As I began contemplating this history, Europe brimmed with
stories of the “refugee crisis.” Xenophobic public figures demonized the people
fleeing their homelands. They shared pictures of young dark haired Middle
Eastern men walking together in large groups. “Where are the women?” They asked
rhetorically. “Where are the children?”

When I found some of the entry documents from my own family,
I had the opposite question: where were the men? All four of my grandparents
accompanied their mothers on the journey to America: from Lithuania, Romania,
Poland, and Austria. Think of what it must have been like for those mothers
bringing a slew of children first across Europe to a port in Hamburg or
Rotterdam, and then on the long sea journey to the US. For the first time I
realized that they left their own mothers and fathers behind, never to be seen
again. The families would have had little food, little access to sanitary
facilities, and very little fresh water. These women must have been tough and
brave and desperate.

Lucky me, to be the grandchild of the desperate.

Ellis Island waiting area.
Waiting at Ellis Island

Just a few years after the last of my grandparents arrived,
the US border would be closed. The influence of the fledgling eugenics movement
in both the United States and in Germany would increase. Jews would be seen as
mongrels, dirty, and seditious. And things would get a lot worse.

For everyone. Everyone knows this.

From Henry Ford's paper The Dearborn Independent: The International Jew: The World's Problem. May 22, 1920
An antisemitic screed in Henry Ford's newspaper

I dug deeper. It turns out that Nazi death squads and
Lithuanian collaborators marched those who remained in my grandfather’s shtetl
into the woods and shot them. Children. 
Old People. Men. Women. Everyone.

The Jerusalem of the North

Street scene from the Jewish part of Vilnius
Street scene from the Jewish part of Vilnius

Just four hours south of the shtetl was the capital of
diaspora Jewish life, Vilnius. Its population was 45% Jewish with over one
hundred synagogues and was known as the Jerusalem of the West. Its Yiddish
library was filled with over one hundred thousand texts and even included
translations of Arthur Conan Doyle. This was a culture that was alive,
thriving, and fearless well after so many of the Jews living in the countryside
had taken a chance on a new life across the ocean to the west.
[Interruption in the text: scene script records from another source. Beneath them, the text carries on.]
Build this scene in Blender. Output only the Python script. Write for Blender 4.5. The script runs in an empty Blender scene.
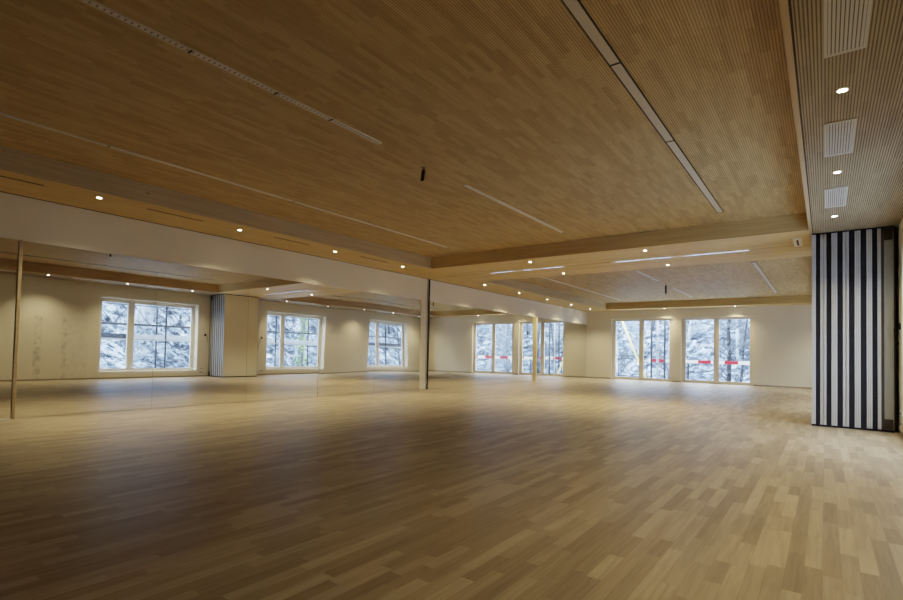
import bpy, bmesh, math, random
from mathutils import Vector, Matrix, noise

scene = bpy.context.scene
COL = scene.collection
R0 = random.Random(7)

# ------------------------------------------------------------------ room sizes (metres)
H = 3.2            # underside of the lower ceiling border
HC = 3.488         # underside of the raised ceiling fields
YF = 23.59         # far wall
YB = -1.0          # wall behind the photographer
W = 10.205          # right wall
XL, XR = 1.187, 9.075     # raised field, left and right edge
F1 = (-0.30, 10.0)        # near raised field
F2 = (12.55, 22.85)       # far raised field
ZM = 2.56          # mirror height
YJ = 11.34         # partition track

# ------------------------------------------------------------------ object helpers
def link(name, bm, mats, parent=None, smooth=False):
    me = bpy.data.meshes.new(name)
    bmesh.ops.recalc_face_normals(bm, faces=bm.faces)
    bm.to_mesh(me); bm.free()
    if not isinstance(mats, (list, tuple)): mats = [mats]
    for m in mats: me.materials.append(m)
    if smooth:
        for p in me.polygons: p.use_smooth = True
    o = bpy.data.objects.new(name, me); COL.objects.link(o)
    if parent: o.parent = parent
    return o

def tag(o, label, cat, group=None, kind=None):
    o['label'] = label; o['category'] = cat
    if group: o['group'] = group
    if kind: o['kind'] = kind
    return o

def thing(name, label, cat, loc=(0, 0, 0), rz=0.0, group=None):
    o = bpy.data.objects.new(name, None); COL.objects.link(o)
    o.empty_display_size = .1
    o.location = loc; o.rotation_euler = (0, 0, rz)
    return tag(o, label, cat, group)

def structure(name, bm, m, parent=None):
    o = link(name, bm, m, parent)
    if parent is None: o['kind'] = 'structure'
    return o

def copy_tree(o, parent=None):
    c = o.copy(); COL.objects.link(c); c.parent = parent
    for ch in list(o.children): copy_tree(ch, c)
    return c

def B(): return bmesh.new()

def box(bm, x0, x1, y0, y1, z0, z1, mat=0, bevel=0.0):
    r = bmesh.ops.create_cube(bm, size=1.0)
    vs = r['verts']
    for v in vs:
        v.co = Vector(((x0 + x1) / 2 + v.co.x * (x1 - x0), (y0 + y1) / 2 + v.co.y * (y1 - y0), (z0 + z1) / 2 + v.co.z * (z1 - z0)))
    fs = set(f for v in vs for f in v.link_faces)
    for f in fs: f.material_index = mat
    if bevel:
        es = list(set(e for f in fs for e in f.edges))
        bmesh.ops.bevel(bm, geom=es, offset=bevel, segments=2, affect='EDGES', profile=.5)
    return bm

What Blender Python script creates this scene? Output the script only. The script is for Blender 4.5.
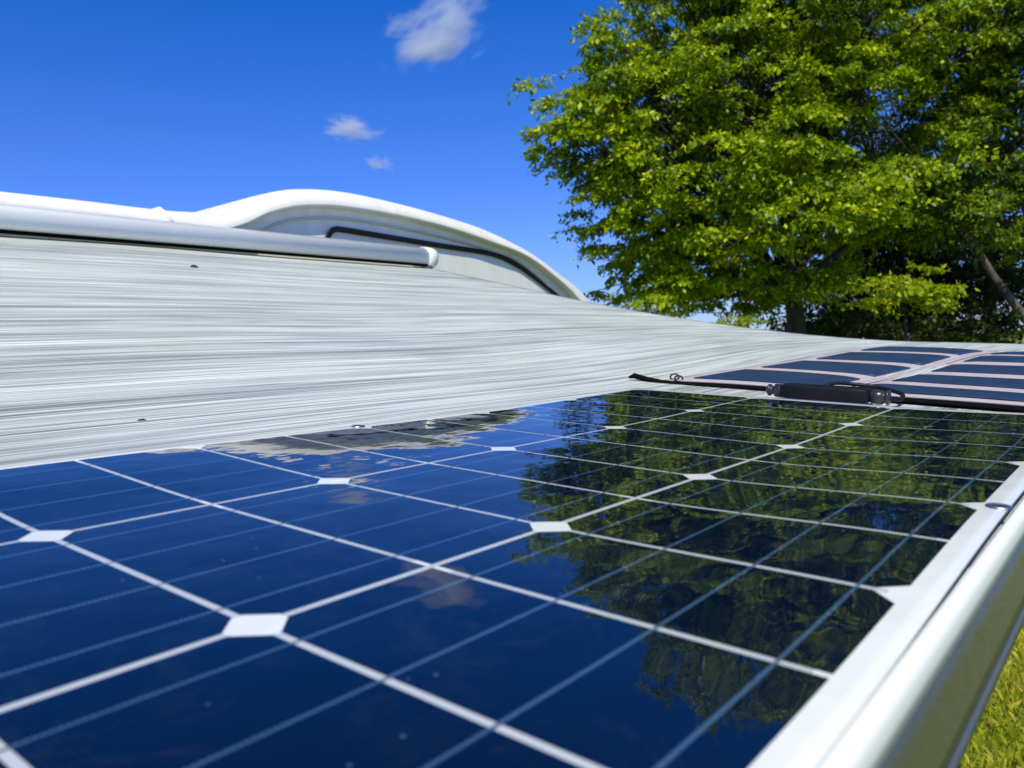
import bpy, math, random
import numpy as np
from mathutils import Vector, Matrix
for o in list(bpy.data.objects): bpy.data.objects.remove(o)
C = bpy.context.scene.collection
RAD = math.radians
# ------------------------------------------------------------------ camera
# the solar panel lies in a plane (u across, v along the awning); that plane slopes by SL
H0 = 2.20; SL = RAD(4.0)
R = np.array([[0.78008832, 0.62558037, 0.01055488],
              [0.06017687, -0.05822667, -0.99648803],
              [-0.62276878, 0.77798384, -0.08306742]])
CP = np.array([0.53600142, -0.14344934, 0.09839892]); FPX = 804.09
RS = np.array([[math.cos(SL), 0, math.sin(SL)], [0, 1, 0], [-math.sin(SL), 0, math.cos(SL)]])
OFF = np.array([0, 0, H0])
def W(u, v, z): return Vector(RS @ np.array([u, v, z]) + OFF)
CW = Vector(RS @ CP + OFF)
RW = R @ RS.T
def ray(x, y): return Vector(RW.T @ np.array([(x-512)/FPX, (y-384)/FPX, 1.0]))
def at(x, y, d): return CW + ray(x, y)*d          # point at forward distance d
def on_x(x, y, X):
    r = ray(x, y); return CW + r*((X-CW.x)/r.x)
cam = bpy.data.cameras.new('camera'); co = bpy.data.objects.new('camera', cam); C.objects.link(co)
cam.sensor_width = 36; cam.lens = FPX/1024*36; cam.clip_start = 0.01; cam.clip_end = 6000
m = Matrix(((RW[0][0], -RW[1][0], -RW[2][0]), (RW[0][1], -RW[1][1], -RW[2][1]), (RW[0][2], -RW[1][2], -RW[2][2]))).to_4x4()
m.translation = CW; co.matrix_world = m
cam.dof.use_dof = True; cam.dof.focus_distance = 0.85; cam.dof.aperture_fstop = 14
sc = bpy.context.scene; sc.camera = co; sc.cycles.volume_bounces = 6
sc.render.resolution_x = 1024; sc.render.resolution_y = 768
sc.view_settings.view_transform = 'Standard'; sc.view_settings.look = 'None'
sc.view_settings.exposure = 0.0; sc.view_settings.gamma = 1
# ------------------------------------------------------------------ sky and sun
SD = Vector((0.58, -0.82, 0)).normalized(); EL = RAD(53)
S = Vector((SD.x*math.cos(EL), SD.y*math.cos(EL), math.sin(EL)))
w = bpy.data.worlds.new('World'); sc.world = w; w.use_nodes = True
wn = w.node_tree.nodes; wl = w.node_tree.links
bg = wn['Background']
sky = wn.new('ShaderNodeTexSky'); sky.sky_type = 'NISHITA'; sky.sun_disc = False
sky.sun_elevation = EL; sky.sun_rotation = math.atan2(SD.x, SD.y)
sky.air_density = 1.0; sky.dust_density = 0.0; sky.ozone_density = 3.5; sky.altitude = 400
hs = wn.new('ShaderNodeHueSaturation'); hs.inputs['Saturation'].default_value = 1.25; hs.inputs['Value'].default_value = 1.0
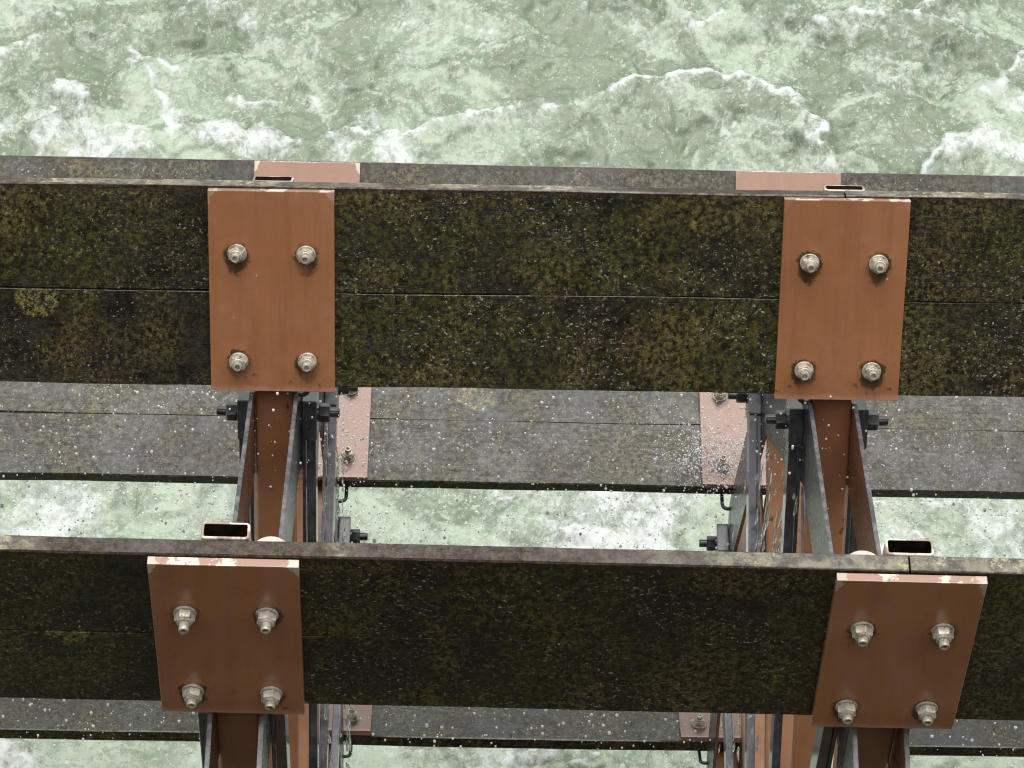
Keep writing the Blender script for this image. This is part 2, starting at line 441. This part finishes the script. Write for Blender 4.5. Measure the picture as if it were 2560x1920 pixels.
# ------------------------------------------------------------------ water
ZW = -2.3
def perlin(x, y, seed):
    r = np.random.RandomState(seed); p = r.permutation(512); g = r.uniform(0, 2 * np.pi, 512)
    gx, gy = np.cos(g), np.sin(g)
    xi, yi = np.floor(x).astype(int), np.floor(y).astype(int); xf, yf = x - xi, y - yi
    def gr(a, b, dx, dy):
        h = p[(p[a & 511] + b) & 511]; return gx[h] * dx + gy[h] * dy
    s = lambda t: t * t * t * (t * (t * 6 - 15) + 10)
    a, b = s(xf), s(yf)
    n0 = gr(xi, yi, xf, yf) * (1 - a) + gr(xi + 1, yi, xf - 1, yf) * a
    n1 = gr(xi, yi + 1, xf, yf - 1) * (1 - a) + gr(xi + 1, yi + 1, xf - 1, yf - 1) * a
    return (n0 * (1 - b) + n1 * b) * 1.5
def fbm(x, y, seed, octs=5, gain=.55):
    t, a, f = 0, 1, 1
    for o in range(octs): t = t + a * perlin(x * f + 31.7 * o, y * f - 17.3 * o, seed + o); a *= gain; f *= 2.03
    return t
def graded(lo, hi, step, far):
    mid = list(np.arange(lo, hi + step / 2, step)); l, r, d = [], [], step
    a, b = lo, mid[-1]
    while b < far: d *= 1.28; a -= d; b += d; l.append(a); r.append(b)
    return np.array(l[::-1] + mid + r)
gx_, gy_ = graded(-3.1, 3.1, .014, 500), graded(2.0, 8.0, .014, 500)
GX, GY = np.meshgrid(gx_, gy_)
PX, PY = GX.ravel(), GY.ravel()
wx = PX + .085 * fbm(PX * 3.1, PY * 3.1, 41, 5, .62); wy = PY + .085 * fbm(PX * 3.1, PY * 3.1, 51, 5, .62)
near = np.exp(-np.maximum(0, np.hypot(PX, PY - 5) - 6) / 6)
z = .085 * fbm(PX * .55, PY * .7, 1, 2) +   .046 * fbm(wx * 2.2, wy * 2.8, 5, 4) + .008 * fbm(wx * 12, wy * 12, 9, 3)
foam = np.zeros_like(PX)
def segdist(pts, ww):
    d = np.full(PX.shape, 9.0); sd = np.zeros_like(PX); tt = np.zeros_like(PX)
    qx = PX + .022 * fbm(PX * 9, PY * 9, 71, 3) ; qy = PY + .022 * fbm(PX * 9, PY * 9, 81, 3)
    for (a, b), (c, e) in zip(pts, pts[1:]):
        dx, dy = c - a, e - b; l2 = dx * dx + dy * dy
        t = np.clip(((qx - a) * dx + (qy - b) * dy) / l2, 0, 1)
        di = np.hypot(qx - a - t * dx, qy - b - t * dy); k = di < d
        d = np.where(k, di, d); sd = np.where(k, np.sign((qx - a) * dy - (qy - b) * dx), sd)
    return d, sd
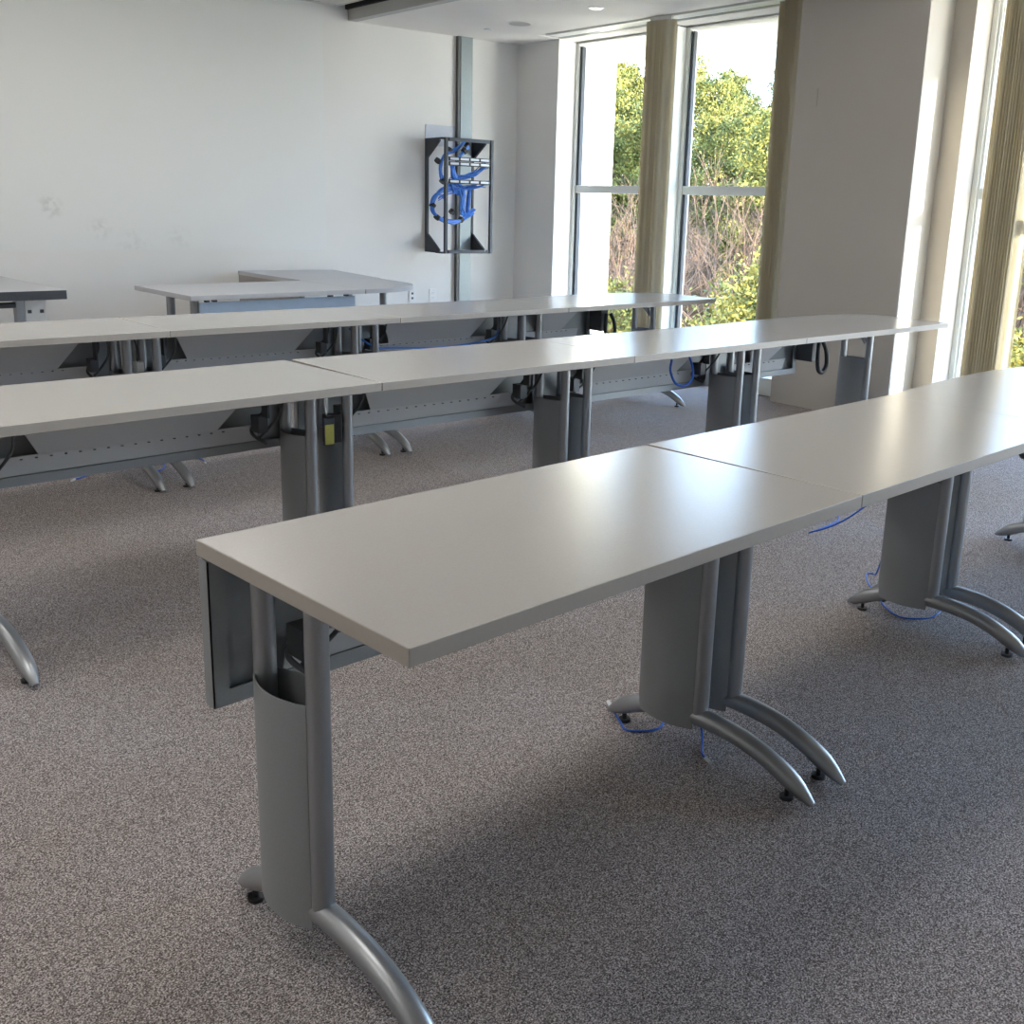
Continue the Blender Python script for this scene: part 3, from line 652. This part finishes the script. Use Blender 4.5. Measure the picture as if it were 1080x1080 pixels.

Sherlock Holmes in Yiddish
Sherlock Holmes in Yiddish

I had always imagined unceasing misery, punctuated with humor,
creativity, and sarcasm. I had never imagined a life fearlessly led or a
culture so fearlessly dominant.

This made me wonder about the years before the genocide when people could not imagine what was coming because it was unimaginable. The fundamental questions I’m asking in the book I am writing are these: what would it be like to be Jewish without the Holocaust? And what does it mean to know what’s coming and to be unable to change it?

A couple of articles:

This past year I received feedback from about 30 non-Native Dutch residents about their experiences with the Dutch way of welcoming Santa. The article based on their responses was published on Global Voices: How do non-native residents of the Netherlands view Zwarte Piet, St. Nicholas’ blackface servant?

Like many of you, I was overwhelmed by the shooting at the synagogue in Pittsburgh. I had much of the same despair as when African American worshippers in Charleston were attacked.  I reread my own article, A Home Safe From Fear: My American Dream.

What I’ve been reading:

I learned so many fundamental things about what it means to be a family from Karen Joy Fowler’s book, We Are All Completely Beside Ourselves. It was a revelation. Please don’t find out anything about it before reading it. You’re welcome.

I also loved the Tsar of Love and Techno by Anthony Marra.

And horror stories! I'm a wimp, but I still love a good horror story. I collected some of my faves available online in this twitter thread: https://twitter.com/ETori/status/1052817649044836352

Dear Beloved by Sumita Chakraboty explores the pain of losing a sister suddenly and forever. It touched me deeply.

Podcasts, lectures, and music

Check out Jewish History Matters: Roundtable on the Attack in Pittsburgh with Lila Corwin Berman, Maja Gildin Zuckerman, and Jacob Labendz.

Rabbi Ruti Regan talks about why Judaism is so autism-friendly:
“We are a wonderfully autistic people,” she says: https://youtu.be/qocZbokOgag

Finally Nina Simone’s Pastel Blues has been on repeat this past week. What an album!